* [WHAT YOU WILL DO]: Print exactly the lines from the first one down to the line that contains "return m, nt, nt.nodes['Principled BSDF']", both included, and skip the pictures.

* [DATA]:
-- start --

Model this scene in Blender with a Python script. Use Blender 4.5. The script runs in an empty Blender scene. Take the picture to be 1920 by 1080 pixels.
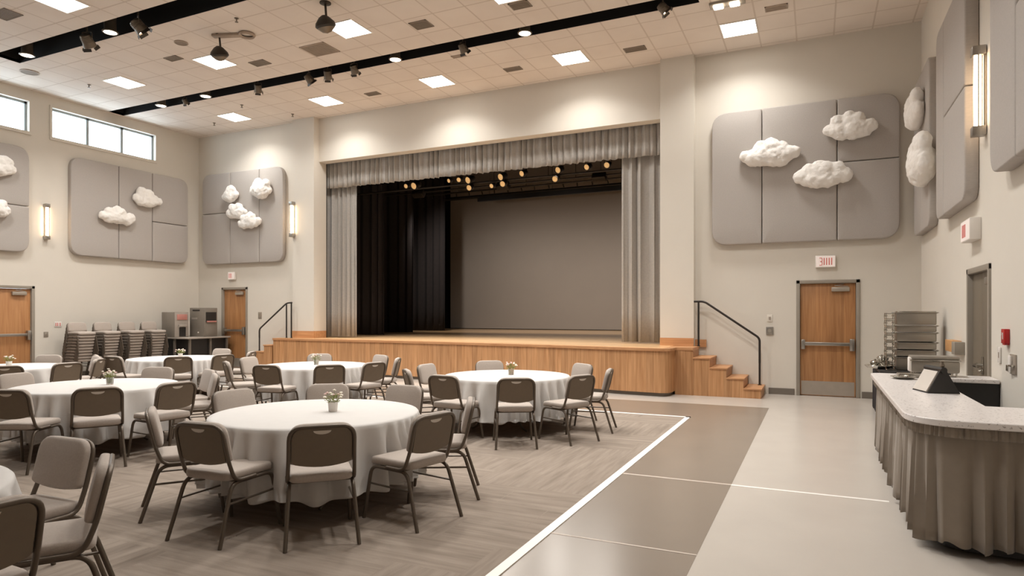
import bpy, bmesh, math, random
from mathutils import Matrix, Vector
R = math.radians
PI = math.pi
rnd = random.Random(7)
SC = bpy.context.scene
WASH = 400
COL = SC.collection

# ------------------------------------------------------------ materials
def lin(c):
    return tuple(((x/255)/12.92 if x/255 <= .04045 else ((x/255+.055)/1.055)**2.4) for x in c)

def newmat(name):
    m = bpy.data.materials.new(name); m.use_nodes = True
    nt = m.node_tree
    return m, nt, nt.nodes['Principled BSDF']

def pbr(name, rgb, rough=.6, metal=0, var=.06, scale=8, bump=0, bscale=60, stretch=(1, 1, 1), spec=.5, sheen=0):
    """plain surface with a little procedural variation of tone and relief"""
    m, nt, b = newmat(name)
    N, L = nt.nodes, nt.links
    c = lin(rgb)
    tc = N.new('ShaderNodeTexCoord'); mp = N.new('ShaderNodeMapping'); mp.inputs['Scale'].default_value = stretch
    L.new(tc.outputs['Object'], mp.inputs['Vector'])
    nz = N.new('ShaderNodeTexNoise'); nz.inputs['Scale'].default_value = scale; nz.inputs['Detail'].default_value = 4
    L.new(mp.outputs[0], nz.inputs['Vector'])
    rp = N.new('ShaderNodeValToRGB')
    rp.color_ramp.elements[0].position = .3; rp.color_ramp.elements[1].position = .7
    rp.color_ramp.elements[0].color = (*[x*(1-var) for x in c], 1)
    rp.color_ramp.elements[1].color = (*[min(1, x*(1+var)) for x in c], 1)
    L.new(nz.outputs['Fac'], rp.inputs[0]); L.new(rp.outputs[0], b.inputs['Base Color'])
    b.inputs['Roughness'].default_value = rough; b.inputs['Metallic'].default_value = metal
    b.inputs['Specular IOR Level'].default_value = spec
    if sheen: b.inputs['Sheen Weight'].default_value = sheen
    if bump:
        n2 = N.new('ShaderNodeTexNoise'); n2.inputs['Scale'].default_value = bscale; n2.inputs['Detail'].default_value = 3
        L.new(mp.outputs[0], n2.inputs['Vector'])
        bp = N.new('ShaderNodeBump'); bp.inputs['Strength'].default_value = bump; bp.inputs['Distance'].default_value = .01
        L.new(n2.outputs['Fac'], bp.inputs['Height']); L.new(bp.outputs[0], b.inputs['Normal'])
    return m

def emis(name, rgb, s):
    m, nt, b = newmat(name)
    b.inputs['Base Color'].default_value = (*lin(rgb), 1)
    b.inputs['Emission Color'].default_value = (*lin(rgb), 1)
    b.inputs['Emission Strength'].default_value = s
    return m

def wood(name, rgb, rgb2, axis='z', plank=.13, rough=.45, across='x', seam=.75):
    """planked timber: grain runs along `axis`, boards repeat along `across`"""
    m, nt, b = newmat(name)
    N, L = nt.nodes, nt.links
    tc = N.new('ShaderNodeTexCoord'); sp = N.new('ShaderNodeSeparateXYZ'); L.new(tc.outputs['Object'], sp.inputs[0])
    def mth(op, a, bb=None):
        n = N.new('ShaderNodeMath'); n.operation = op
        for i, v in enumerate((a, bb)):
            if v is None: continue
            if isinstance(v, (int, float)): n.inputs[i].default_value = v
            else: L.new(v, n.inputs[i])
        return n.outputs[0]
    u = sp.outputs['XYZ'.index(across.upper())]
    q = mth('DIVIDE', u, plank); fl = mth('FLOOR', q); fr = mth('FRACT', q)
    wn = N.new('ShaderNodeTexWhiteNoise'); wn.noise_dimensions = '1D'; L.new(fl, wn.inputs['W'])
    mp = N.new('ShaderNodeMapping')
    mp.inputs['Scale'].default_value = tuple(1.1 if a == axis else 22 for a in 'xyz')
    L.new(tc.outputs['Object'], mp.inputs['Vector'])
    ad = N.new('ShaderNodeVectorMath'); ad.operation = 'ADD'; L.new(mp.outputs[0], ad.inputs[0])
    cb = N.new('ShaderNodeCombineXYZ'); k = mth('MULTIPLY', wn.outputs[0], 37.0)
    for i in range(3): L.new(k, cb.inputs[i])
    L.new(cb.outputs[0], ad.inputs[1])
    nz = N.new('ShaderNodeTexNoise'); nz.inputs['Scale'].default_value = 1; nz.inputs['Detail'].default_value = 5; nz.inputs['Distortion'].default_value = .6
    L.new(ad.outputs[0], nz.inputs['Vector'])
    rp = N.new('ShaderNodeValToRGB'); rp.color_ramp.elements[0].position = .3; rp.color_ramp.elements[1].position = .68
    rp.color_ramp.elements[0].color = (*lin(rgb2), 1); rp.color_ramp.elements[1].color = (*lin(rgb), 1)
    L.new(nz.outputs['Fac'], rp.inputs[0])
    tone = mth('ADD', mth('MULTIPLY', wn.outputs[0], .22), .89)
    s1 = mth('GREATER_THAN', fr, .035)
    sm = mth('ADD', mth('MULTIPLY', s1, 1-seam), seam)
    t2 = mth('MULTIPLY', tone, sm)
    mx = N.new('ShaderNodeVectorMath'); mx.operation = 'SCALE'; L.new(rp.outputs[0], mx.inputs[0]); L.new(t2, mx.inputs['Scale'])
    L.new(mx.outputs[0], b.inputs['Base Color'])
    b.inputs['Roughness'].default_value = rough
    return m

def ceiling_mat():
    m, nt, b = newmat('acoustic_tile')
    N, L = nt.nodes, nt.links
    tc = N.new('ShaderNodeTexCoord'); sp = N.new('ShaderNodeSeparateXYZ'); L.new(tc.outputs['Object'], sp.inputs[0])
    def mth(op, a, bb=None):
        n = N.new('ShaderNodeMath'); n.operation = op
        for i, v in enumerate((a, bb)):
            if v is None: continue
            if isinstance(v, (int, float)): n.inputs[i].default_value = v
            else: L.new(v, n.inputs[i])
        return n.outputs[0]
    ls = []
    for ax, off, step in ((0, -1.58, .63), (1, 12.12, .63)):
        q = mth('FRACT', mth('DIVIDE', mth('SUBTRACT', sp.outputs[ax], off), step))
        a = mth('LESS_THAN', q, .022); c = mth('GREATER_THAN', q, .978)
        ls.append(mth('MAXIMUM', a, c))
    line = mth('MAXIMUM', ls[0], ls[1])
    nz = N.new('ShaderNodeTexNoise'); nz.inputs['Scale'].default_value = 1.6; L.new(tc.outputs['Object'], nz.inputs['Vector'])
    rp = N.new('ShaderNodeValToRGB'); rp.color_ramp.elements[0].position = .3; rp.color_ramp.elements[1].position = .7
    rp.color_ramp.elements[0].color = (*lin((222, 211, 201)), 1); rp.color_ramp.elements[1].color = (*lin((228, 218, 208)), 1)
    L.new(nz.outputs['Fac'], rp.inputs[0])
    mx = N.new('ShaderNodeMix'); mx.data_type = 'RGBA'
    L.new(line, mx.inputs['Factor']); L.new(rp.outputs[0], mx.inputs[6]); mx.inputs[7].default_value = (*lin((206, 193, 181)), 1)
    L.new(mx.outputs[2], b.inputs['Base Color']); b.inputs['Roughness'].default_value = .9
    return m

def carpet_mat():
    """carpet planks laid quarter-turned: streaks run one way or the other tile by tile"""
    m, nt, b = newmat('carpet_plank')
    N, L = nt.nodes, nt.links
    tc = N.new('ShaderNodeTexCoord')
    def streak(sc, loc):
        mp = N.new('ShaderNodeMapping'); mp.inputs['Scale'].default_value = sc; mp.inputs['Location'].default_value = loc
        L.new(tc.outputs['Object'], mp.inputs['Vector'])
        nz = N.new('ShaderNodeTexNoise'); nz.inputs['Scale'].default_value = 1; nz.inputs['Detail'].default_value = 5; nz.inputs['Roughness'].default_value = .6
        L.new(mp.outputs[0], nz.inputs['Vector']); return nz.outputs['Fac']
    a = streak((16, 1.3, 1), (0, 0, 0)); c = streak((1.3, 16, 1), (3, 5, 0))
    ck = N.new('ShaderNodeTexBrick'); ck.inputs['Scale'].default_value = 1.0
    ck.inputs['Color1'].default_value = (0, 0, 0, 1); ck.inputs['Color2'].default_value = (1, 1, 1, 1); ck.inputs['Mortar'].default_value = (.5, .5, .5, 1)
    ck.inputs['Mortar Size'].default_value = .004; ck.inputs['Brick Width'].default_value = .95; ck.inputs['Row Height'].default_value = .48; ck.offset = .5
    L.new(tc.outputs['Object'], ck.inputs['Vector'])
    gt = N.new('ShaderNodeMath'); gt.operation = 'GREATER_THAN'; gt.inputs[1].default_value = .62; L.new(ck.outputs['Color'], gt.inputs[0])
    mx = N.new('ShaderNodeMix'); mx.data_type = 'FLOAT'
    L.new(gt.outputs[0], mx.inputs[0]); L.new(a, mx.inputs[2]); L.new(c, mx.inputs[3])
    rp = N.new('ShaderNodeValToRGB'); rp.color_ramp.elements[0].position = .3; rp.color_ramp.elements[1].position = .7
    rp.color_ramp.elements[0].color = (*lin((128, 116, 105)), 1); rp.color_ramp.elements[1].color = (*lin((155, 142, 130)), 1)
    L.new(mx.outputs[0], rp.inputs[0]); L.new(rp.outputs[0], b.inputs['Base Color'])
    b.inputs['Roughness'].default_value = .95; b.inputs['Specular IOR Level'].default_value = .1
    fine = N.new('ShaderNodeTexNoise'); fine.inputs['Scale'].default_value = 180; L.new(tc.outputs['Object'], fine.inputs['Vector'])
    bp = N.new('ShaderNodeBump'); bp.inputs['Strength'].default_value = .3; bp.inputs['Distance'].default_value = .004
    L.new(fine.outputs['Fac'], bp.inputs['Height']); L.new(bp.outputs[0], b.inputs['Normal'])
    return m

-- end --

* [FULL ANSWER]:
Model this scene in Blender with a Python script. Use Blender 4.5. The script runs in an empty Blender scene. Take the picture to be 1920 by 1080 pixels.
import bpy, bmesh, math, random
from mathutils import Matrix, Vector
R = math.radians
PI = math.pi
rnd = random.Random(7)
SC = bpy.context.scene
WASH = 400
COL = SC.collection

# ------------------------------------------------------------ materials
def lin(c):
    return tuple(((x/255)/12.92 if x/255 <= .04045 else ((x/255+.055)/1.055)**2.4) for x in c)

def newmat(name):
    m = bpy.data.materials.new(name); m.use_nodes = True
    nt = m.node_tree
    return m, nt, nt.nodes['Principled BSDF']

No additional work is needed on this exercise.